Human wisdom teaches us that we should use our time wisely. This past week on a morning television program, New Yorkers were interviewed as to what they would do if their life was coming to an end. Of course there were the comments, “I’d go to Paris,” but more were realistic and said they would be with their families.

Yes, there are places we would like to go and things we would like to do, but the most important things are family and friends, the people who mean so much to us. We would like to tell them we love them, ask forgiveness for the wrongs we have done and the hurtful things we have said. The Psalmist tells us that we should “number our days that we might apply our hearts unto wisdom” and part of that wisdom is loving people. It is being the best friend that we can be, the best father, the best wife, the kindest person. It is making amends when we can, putting aside the grudges we may carry. It means living every day as if it were our last, acting as if our minutes and hours really counted and will be accounted for.
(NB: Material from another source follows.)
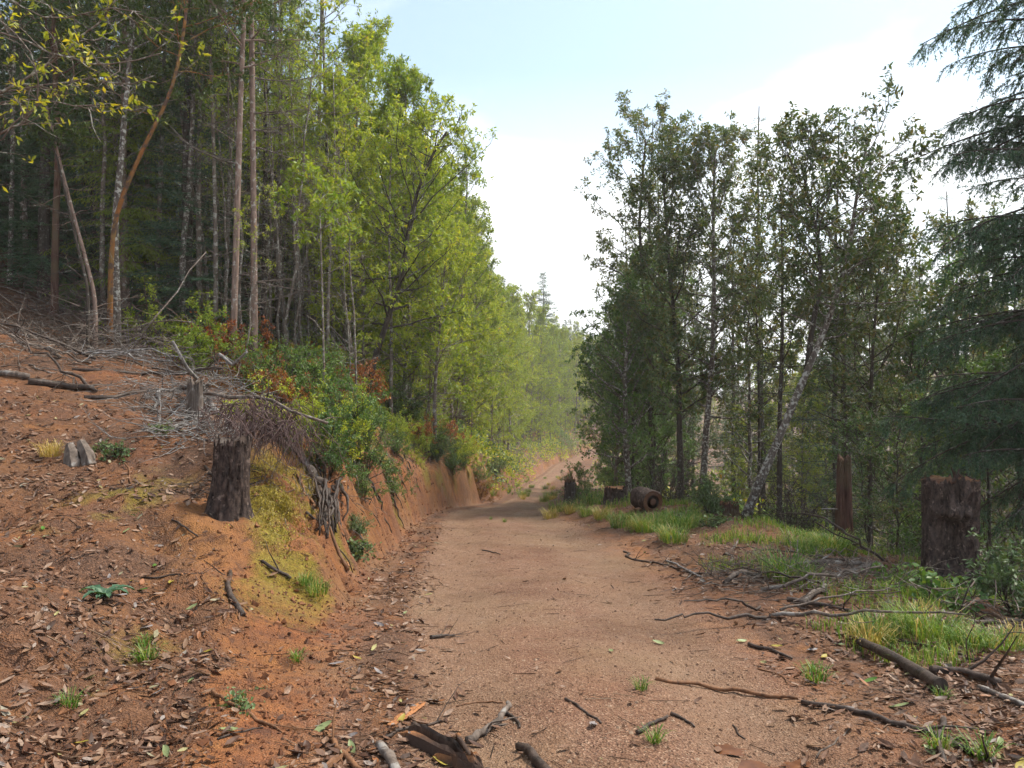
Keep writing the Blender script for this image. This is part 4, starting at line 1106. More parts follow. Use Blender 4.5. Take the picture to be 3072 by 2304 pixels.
# ------------------------------------------------------------------ big fir whose drooping boughs hang in at the top right
def big_fir():
    r = np.random.default_rng(77)
    bx, by = 8.9, 11.0
    b = np.array([bx, by, z1(bx, by)])
    e = empty("big_fir", b); tag(e, "big dark fir with drooping boughs at the right edge of the picture", "tree")
    tw = MB(); tube(tw, straightish(17, (0, 0), .02, 16, 9), np.linspace(.27, .05, 16), 12, 0, rough=.06)
    link("trunk", tw.mesh("big_fir_trunk", [M_BARKD]), e)
    z = 2.0; i = 0
    while z < 10.8:
        L = (3.5 - .10 * z) * r.uniform(.45, 1.12)
        az = PI + r.uniform(-1.0, 1.0)
        el = .22 + r.normal() * .22
        wood, leaf = MB(), MB()
        kk = 9; pts = [np.array([0, 0, z])]
        for a in range(kk):
            ee = el - .62 * (a / kk)
            azz = az + .1 * math.sin(a + i)
            pts.append(pts[-1] + np.array([math.cos(azz) * math.cos(ee), math.sin(azz) * math.cos(ee), math.sin(ee)]) * L / kk)
        pts = np.array(pts)
        tube(wood, pts, np.linspace(.032, .006, kk + 1), 5, 0)
        side = np.array([-math.sin(az), math.cos(az), 0])
        B, D, CL, p0, p1, t0, t1 = [], [], [], [], [], [], []
        for j in range(int(L / .14)):
            s = .18 + .82 * (j + r.random()) / (L / .14); q, qd = along(pts, s)
            sg = 1 if j % 2 else -1
            sl = (.25 + .55 * (1.05 - s)) * r.uniform(.6, 1.2)
            sd = unit(qd * .8 + side * sg * r.uniform(.4, 1) + np.array([0, 0, -.15]))
            sp = wander(q, sd, sl, 4, .08, -.10, r)
            for a in range(4): p0.append(sp[a]); p1.append(sp[a + 1])
            for t_ in range(int(sl / .045) + 2):
                c, cd = along(sp, r.uniform(.05, 1)); bl = r.uniform(.10, .30)
                bd = unit(cd * .7 + r.normal(size=3) * .45 + np.array([0, 0, -.7]))
                e2 = c + bd * bl; t0.append(c); t1.append(e2)
                m = int(bl / .013)
                B.append(c + (e2 - c) * r.random((m, 1)))
                D.append(bd * .9 + unit(np.cross(bd, r.normal(size=(m, 3)))) * .8)
                CL.append(np.full(m, r.random() * .4) + r.random(m) * .6)
        prisms(wood, np.array(p0), np.array(p1), .004, .003, 0); spikes(wood, np.array(t0), np.array(t1), .004)
        B = np.concatenate(B); needles(leaf, B, np.concatenate(D), .055 * rng.uniform(.7, 1.2, len(B)), .014, np.concatenate(CL))
        bo = link("bough", wood.mesh("fir_bough", [M_BARKD]), e)
        link("needles", leaf.mesh("fir_needles", [M_NEEDLE], smooth=False), bo)
        z += r.uniform(.05, .13); i += 1
big_fir()
put_tree(FIR[0], 14.0, 15.5, .8, "fir_tree", "dark fir standing behind the big drooping fir")
put_tree(FIR[1], 17.5, 22, .75, "fir_tree", "dim fir deep in the wood right of the stump")

# ------------------------------------------------------------------ stumps, snag and logs
def stump(p, R, H, seed, name, label, barkm=M_STUMP, flare=.25, taper=.08, lean=(0, 0), cavity=None, jag=.03, sides=80, rows=34, splinter=False, cutm=M_CUT):
    r = np.random.default_rng(seed)
    th = np.arange(sides) * 2 * PI / sides
    zs = np.linspace(-.15, H, rows)
    TT, ZZ = np.meshgrid(th, zs)
    u = np.clip(ZZ / H, 0, 1)
    rr = R * (1 + flare * (1 - u) ** 5 - taper * u)
    cs, sn = np.cos(TT) * 2.2, np.sin(TT) * 2.2
    rr = rr * (1 + .10 * fbm(cs + seed, sn + u * .5, seed, 3) + .06 * noise(cs * 4 + seed, sn * 4 + u * 1.2, seed + 4) + .05 * noise(cs * 3 + seed, sn * 3 + ZZ * 16, seed + 8) - .26 * np.maximum(0, .22 - np.abs(noise(cs * 5.5 + seed, sn * 5.5 + ZZ * 2.5, seed + 9))) / .22)
    if cavity is not None:
        ca, cw, z0, z1_, dep = cavity
        da = (TT - ca + PI) % (2 * PI) - PI
        c = np.exp(-(da / cw) ** 4) * sstep(z0 - .06, z0 + .04, ZZ) * (1 - sstep(z1_ - .05, z1_ + .05, ZZ))
        lip = np.exp(-(da / (cw * 1.1)) ** 4) * np.exp(-((ZZ - z1_ - .10) / .09) ** 2)
        rr = rr * (1 - dep * c) + R * .22 * lip
    top = ZZ + 0
    top[-1] += jag * r.normal(size=sides); top[-2] += 0
    v = np.stack([rr * np.cos(TT) + lean[0] * u, rr * np.sin(TT) + lean[1] * u, top], -1)
    mb = MB()
    idx = np.arange(rows * sides).reshape(rows, sides)
    f = np.stack([idx[:-1], np.roll(idx[:-1], -1, 1), np.roll(idx[1:], -1, 1), idx[1:]], -1).reshape(-1, 4)
    mb.add(v.reshape(-1, 3), f, 0)
    e = empty(name, (p[0], p[1], p[2]), r.uniform(-.1, .1)); tag(e, label, "stump")
    link("bark", mb.mesh("stump_bark", [barkm]), e)
    cb = MB(); ring = v[-1]; c = ring.mean(0)
    rings = [ring * np.array([1, 1, 1]) * 1.0]
    rows_ = []
    for s_, dz in ((.995, -.006), (.9, -.012), (.6, -.004), (.3, .0)):
        q = c + (ring - c) * s_; q[:, 2] = H + (ring[:, 2] - H) * s_ * .8 + dz + r.normal(size=sides) * jag * .3; rows_.append(q)
    vv = np.concatenate(rows_ + [[c]])
    idx = np.arange(4 * sides).reshape(4, sides)
    f = np.stack([idx[:-1], np.roll(idx[:-1], -1, 1), np.roll(idx[1:], -1, 1), idx[1:]], -1).reshape(-1, 4)
    cb.add(vv, f, 0)
    cb.more(np.stack([idx[3], np.roll(idx[3], -1), np.full(sides, 4 * sides)], -1), 0)
    link("cut_face", cb.mesh("stump_cut", [cutm]), e)
    if splinter:
        sb = MB()
        for k in range(splinter):
            a = r.uniform(-2.2, -.9); q = np.array([math.cos(a), math.sin(a), 0]) * R * r.uniform(.35, .75) + [lean[0], lean[1], H - .03]
            tube(sb, np.array([q, q + [r.normal() * .02, r.normal() * .02, .07], q + [r.normal() * .04, r.normal() * .03, r.uniform(.12, .2)]]), [.028, .018, .004], 5, 0)
        link("splinter", sb.mesh("splinters", [M_SPLIT], smooth=False), e)
    return e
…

Divine wisdom teaches us that much of what we find so important is really vanity of vanities. As Jesus told of the rich man who had built new barns, “Tonight thy soul is required of thee.”

Scripture also tells us that God’s gift is not just this life, this world, this time but there is more in store for us. The Bible teaches that this life is not all there is. Whatever mistakes we have made and actions that we regret, we get a second chance. We can confess our sins and be forgiven. We can claim the strength and presence of God as we live each day. We can have hope that beyond this life, there is new and everlasting life.
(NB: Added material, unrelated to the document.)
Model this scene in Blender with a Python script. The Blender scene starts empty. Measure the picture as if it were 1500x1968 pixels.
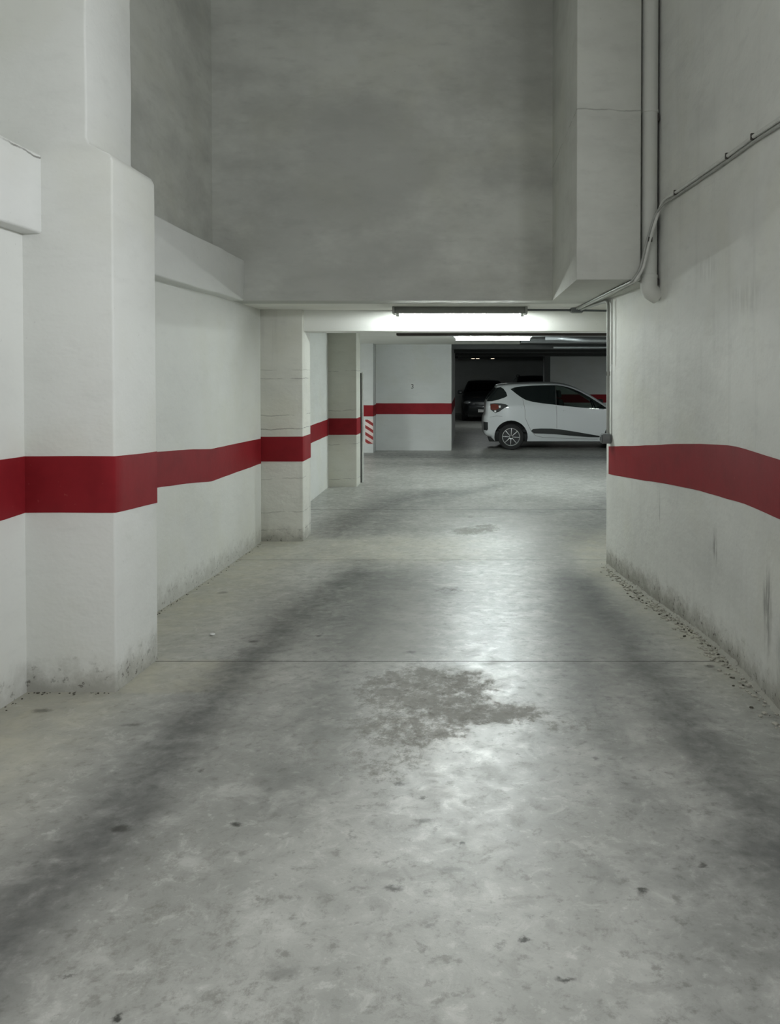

That is the message of Easter. Jesus suffered and died on a cross and was buried and on the third day rose again. But the good news is not the miracle that a man lived two thousand years ago and died and then came back to life—that is an amazing thing indeed, but the Gospel is that we who believe will also have eternal life. Jesus is the firstborn of the dead. His resurrection will also be ours.   We will have new and unending life through Christ. As St. Paul reminds us,

“If for this life only, we hoped in Christ,
we are of all people most to be pitied.
But in fact, Christ has been raised from the dead,
the first fruits of those who have fallen asleep.”

Christ has been raised from the dead to show us God’s victory over sin, death and the powers of evil. Christ has been raised to show that at the resurrection we will still be ourselves with all our experiences, with our joys and sorrows. Jesus returned to His disciples showing His wounds to his friends. Our wounds, our memories, our connection with our loved ones, will still be there. We will bring into eternal life just who we are but now without sin.
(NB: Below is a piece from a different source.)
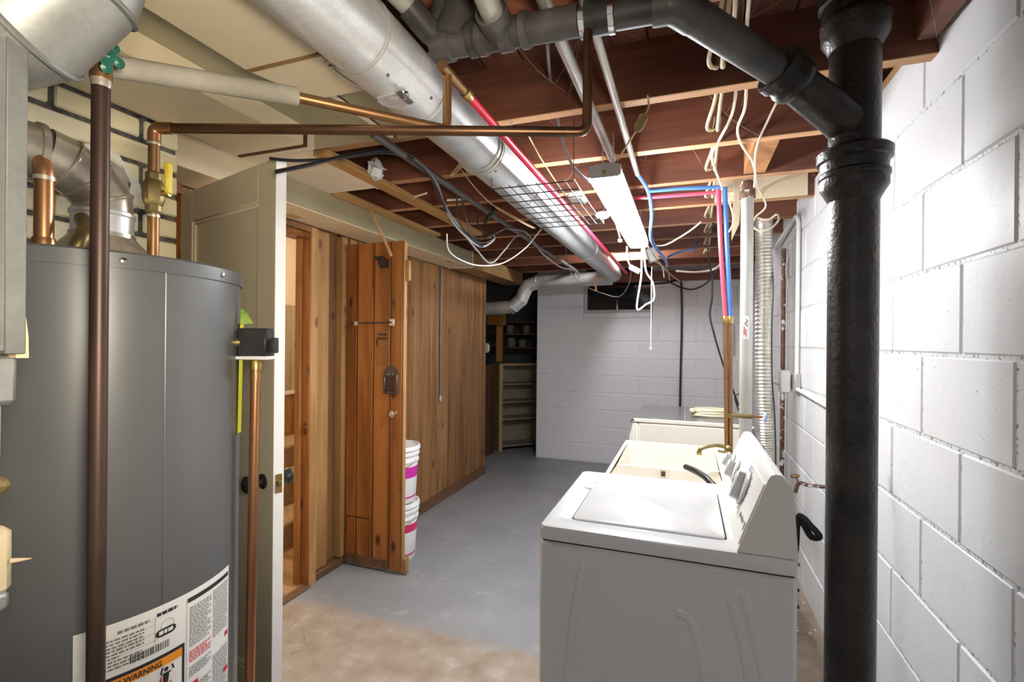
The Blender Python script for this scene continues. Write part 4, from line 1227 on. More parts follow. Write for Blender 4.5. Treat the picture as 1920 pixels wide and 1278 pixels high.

Our wounds will be transformed into marks of our victory as we join our friends and family before the throne of God. We will enter into a house of many mansions with room enough for all people. There will be no more tears, suffering, shame in God’s Kingdom. The promise of all these wonderful things is yours today. Hope in Christ. Know that you are a bulb and a seed and someday you will be a flower or a tree—just what God wants you to be. God already knows you and loves you and redeems you. God sees you not just as you are but as God made you to be. Believe the promises of God—they are for you.

The hymn of promise ends:

In our end is our beginning; in our time, infinity;
In our doubt there is believing ; in our life, eternity.
In our death, a resurrection; at the last, a victory,
Unrevealed until its season, something God alone can see.

Thanks be to God who gives us the victory through our Lord Jesus Christ.
CHRIST IS RISEN ! HE IS RISEN INDEED! ALLELUIA!